配達するのは、職務に忠実な若い女性。その配達人さんから、荷物を受け取る事になる人たちの短編小説をまとめた連作である。

 受け取った人は、知人の死を知り驚いたり、贈り物に驚いたり、又はよからぬ事を企てようとしようとしたり、またある人は受け取るのを必死で拒んだりする。

 各人動揺しながらも、皆、自分自身や、贈り物を受け取った家族、天国から贈り物をよこした、かつて良く見知った「あの人」との過去へと向き合っていくことになる。

 どの話も、贈り物によって、意外な事実を知らされたり、後悔したり。でも、皆、贈り物ときちんと向き合って、これからの日々を自分の足で生きていこうという、そんな救いが感じられる短編集だった。

 エピローグでは、配達人さんの所属する事務所が出て来る。
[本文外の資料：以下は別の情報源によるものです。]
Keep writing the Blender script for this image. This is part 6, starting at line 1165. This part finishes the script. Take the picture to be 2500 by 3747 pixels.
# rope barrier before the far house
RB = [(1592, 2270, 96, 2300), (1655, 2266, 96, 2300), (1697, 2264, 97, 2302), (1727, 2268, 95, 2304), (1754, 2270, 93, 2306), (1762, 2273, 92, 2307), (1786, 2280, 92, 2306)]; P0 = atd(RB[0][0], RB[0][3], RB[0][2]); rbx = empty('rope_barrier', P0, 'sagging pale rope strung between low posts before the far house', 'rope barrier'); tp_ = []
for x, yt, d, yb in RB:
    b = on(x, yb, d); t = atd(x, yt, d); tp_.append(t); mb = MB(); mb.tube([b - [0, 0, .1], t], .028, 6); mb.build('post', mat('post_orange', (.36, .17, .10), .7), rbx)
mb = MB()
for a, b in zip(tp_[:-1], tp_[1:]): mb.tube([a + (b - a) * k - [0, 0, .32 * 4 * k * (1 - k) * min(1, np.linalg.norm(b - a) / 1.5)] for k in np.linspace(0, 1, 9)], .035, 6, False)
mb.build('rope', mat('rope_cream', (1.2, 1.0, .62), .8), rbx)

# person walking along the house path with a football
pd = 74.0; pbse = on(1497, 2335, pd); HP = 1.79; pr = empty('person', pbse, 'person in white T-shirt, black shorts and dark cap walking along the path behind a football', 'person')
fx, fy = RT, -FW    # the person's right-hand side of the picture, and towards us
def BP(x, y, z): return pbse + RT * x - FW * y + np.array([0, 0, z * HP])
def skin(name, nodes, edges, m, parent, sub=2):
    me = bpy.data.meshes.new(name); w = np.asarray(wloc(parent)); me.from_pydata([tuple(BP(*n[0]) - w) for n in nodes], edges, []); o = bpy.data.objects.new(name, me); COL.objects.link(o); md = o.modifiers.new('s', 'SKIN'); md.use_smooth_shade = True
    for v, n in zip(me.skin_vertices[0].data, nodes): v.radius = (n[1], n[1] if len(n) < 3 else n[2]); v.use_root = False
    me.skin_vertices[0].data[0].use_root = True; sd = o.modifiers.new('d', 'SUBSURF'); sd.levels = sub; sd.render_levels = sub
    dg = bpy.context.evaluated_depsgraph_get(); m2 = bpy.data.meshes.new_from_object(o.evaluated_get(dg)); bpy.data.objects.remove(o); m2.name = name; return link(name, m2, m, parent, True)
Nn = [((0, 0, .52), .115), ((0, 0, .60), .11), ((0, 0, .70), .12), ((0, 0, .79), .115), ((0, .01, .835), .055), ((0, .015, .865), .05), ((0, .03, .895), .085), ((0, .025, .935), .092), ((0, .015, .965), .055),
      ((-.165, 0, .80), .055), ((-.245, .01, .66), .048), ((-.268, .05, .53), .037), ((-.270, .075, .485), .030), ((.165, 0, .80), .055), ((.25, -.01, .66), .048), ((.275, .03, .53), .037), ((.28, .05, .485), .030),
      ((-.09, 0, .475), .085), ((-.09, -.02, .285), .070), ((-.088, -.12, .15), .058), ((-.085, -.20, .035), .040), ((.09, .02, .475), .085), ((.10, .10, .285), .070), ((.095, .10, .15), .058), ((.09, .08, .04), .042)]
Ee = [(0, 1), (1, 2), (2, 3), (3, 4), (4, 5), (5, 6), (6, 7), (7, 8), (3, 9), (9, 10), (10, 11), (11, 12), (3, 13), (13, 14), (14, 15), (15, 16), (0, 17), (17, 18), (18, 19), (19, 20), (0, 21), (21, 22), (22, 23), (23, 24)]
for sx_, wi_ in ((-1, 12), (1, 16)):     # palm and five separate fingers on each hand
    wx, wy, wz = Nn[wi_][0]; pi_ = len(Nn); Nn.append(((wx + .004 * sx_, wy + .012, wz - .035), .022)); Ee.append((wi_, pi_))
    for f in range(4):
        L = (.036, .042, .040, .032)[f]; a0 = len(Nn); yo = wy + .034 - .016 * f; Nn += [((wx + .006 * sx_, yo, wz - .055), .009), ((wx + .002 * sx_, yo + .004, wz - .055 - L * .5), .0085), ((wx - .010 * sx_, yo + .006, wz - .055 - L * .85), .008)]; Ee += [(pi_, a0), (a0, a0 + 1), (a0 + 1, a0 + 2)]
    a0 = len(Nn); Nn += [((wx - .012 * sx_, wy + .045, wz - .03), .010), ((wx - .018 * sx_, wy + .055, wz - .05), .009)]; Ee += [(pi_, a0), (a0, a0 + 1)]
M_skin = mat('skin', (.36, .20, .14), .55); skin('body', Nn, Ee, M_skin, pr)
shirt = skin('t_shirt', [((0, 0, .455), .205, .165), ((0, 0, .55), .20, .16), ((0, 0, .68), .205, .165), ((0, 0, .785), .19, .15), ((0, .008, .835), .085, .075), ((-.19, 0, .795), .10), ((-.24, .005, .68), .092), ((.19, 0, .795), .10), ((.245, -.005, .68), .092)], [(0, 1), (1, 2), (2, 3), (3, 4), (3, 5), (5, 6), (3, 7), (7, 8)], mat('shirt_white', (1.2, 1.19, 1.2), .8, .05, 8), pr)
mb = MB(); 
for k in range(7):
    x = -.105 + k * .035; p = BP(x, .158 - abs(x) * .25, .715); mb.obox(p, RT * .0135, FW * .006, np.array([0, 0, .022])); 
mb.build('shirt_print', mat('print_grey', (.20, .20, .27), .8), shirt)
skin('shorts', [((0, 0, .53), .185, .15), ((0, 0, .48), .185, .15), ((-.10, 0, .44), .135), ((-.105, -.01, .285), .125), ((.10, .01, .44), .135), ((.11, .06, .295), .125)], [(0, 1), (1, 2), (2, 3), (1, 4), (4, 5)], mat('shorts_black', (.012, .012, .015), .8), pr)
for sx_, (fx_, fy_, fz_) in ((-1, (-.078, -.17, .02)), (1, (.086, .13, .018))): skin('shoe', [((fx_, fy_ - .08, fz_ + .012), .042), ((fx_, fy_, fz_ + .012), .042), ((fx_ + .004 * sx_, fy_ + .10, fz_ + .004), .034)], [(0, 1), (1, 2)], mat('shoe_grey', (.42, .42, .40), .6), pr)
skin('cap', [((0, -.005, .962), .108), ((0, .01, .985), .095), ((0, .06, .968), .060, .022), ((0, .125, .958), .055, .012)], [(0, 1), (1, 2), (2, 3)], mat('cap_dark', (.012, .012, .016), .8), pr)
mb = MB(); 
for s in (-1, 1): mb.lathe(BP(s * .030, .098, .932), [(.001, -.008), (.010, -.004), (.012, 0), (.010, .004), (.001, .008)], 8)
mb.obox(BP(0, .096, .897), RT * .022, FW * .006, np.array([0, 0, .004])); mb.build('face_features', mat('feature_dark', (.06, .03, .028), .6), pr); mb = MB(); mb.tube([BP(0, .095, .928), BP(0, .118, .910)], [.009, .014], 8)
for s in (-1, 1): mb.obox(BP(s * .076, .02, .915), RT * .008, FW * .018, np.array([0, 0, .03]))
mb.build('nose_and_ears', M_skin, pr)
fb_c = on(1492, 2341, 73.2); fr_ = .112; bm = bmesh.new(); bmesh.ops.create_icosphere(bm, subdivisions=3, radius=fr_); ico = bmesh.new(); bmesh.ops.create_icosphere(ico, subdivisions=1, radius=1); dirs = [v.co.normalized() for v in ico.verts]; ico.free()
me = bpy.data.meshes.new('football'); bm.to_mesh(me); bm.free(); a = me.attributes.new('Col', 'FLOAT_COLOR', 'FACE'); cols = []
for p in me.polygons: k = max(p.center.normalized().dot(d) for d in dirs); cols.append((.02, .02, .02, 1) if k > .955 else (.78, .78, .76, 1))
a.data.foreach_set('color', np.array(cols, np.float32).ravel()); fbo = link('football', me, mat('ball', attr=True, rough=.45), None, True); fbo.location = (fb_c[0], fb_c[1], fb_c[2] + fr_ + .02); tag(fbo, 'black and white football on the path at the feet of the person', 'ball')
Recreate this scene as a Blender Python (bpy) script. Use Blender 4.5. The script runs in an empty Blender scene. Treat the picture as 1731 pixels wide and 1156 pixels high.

全部が全部、贈り物を渡せる訳ではなくて、その時、配達人さんは一体どうするのか。職務に忠実な配達人さんは、全ての短編に登場していて、読み手を和ませてくれる。

 常に、顧客に寄り添って職務をまっとうする、若い配達人さんが、この小説の重たいテーマを少しコミカルにして、和ませてくれた気がする。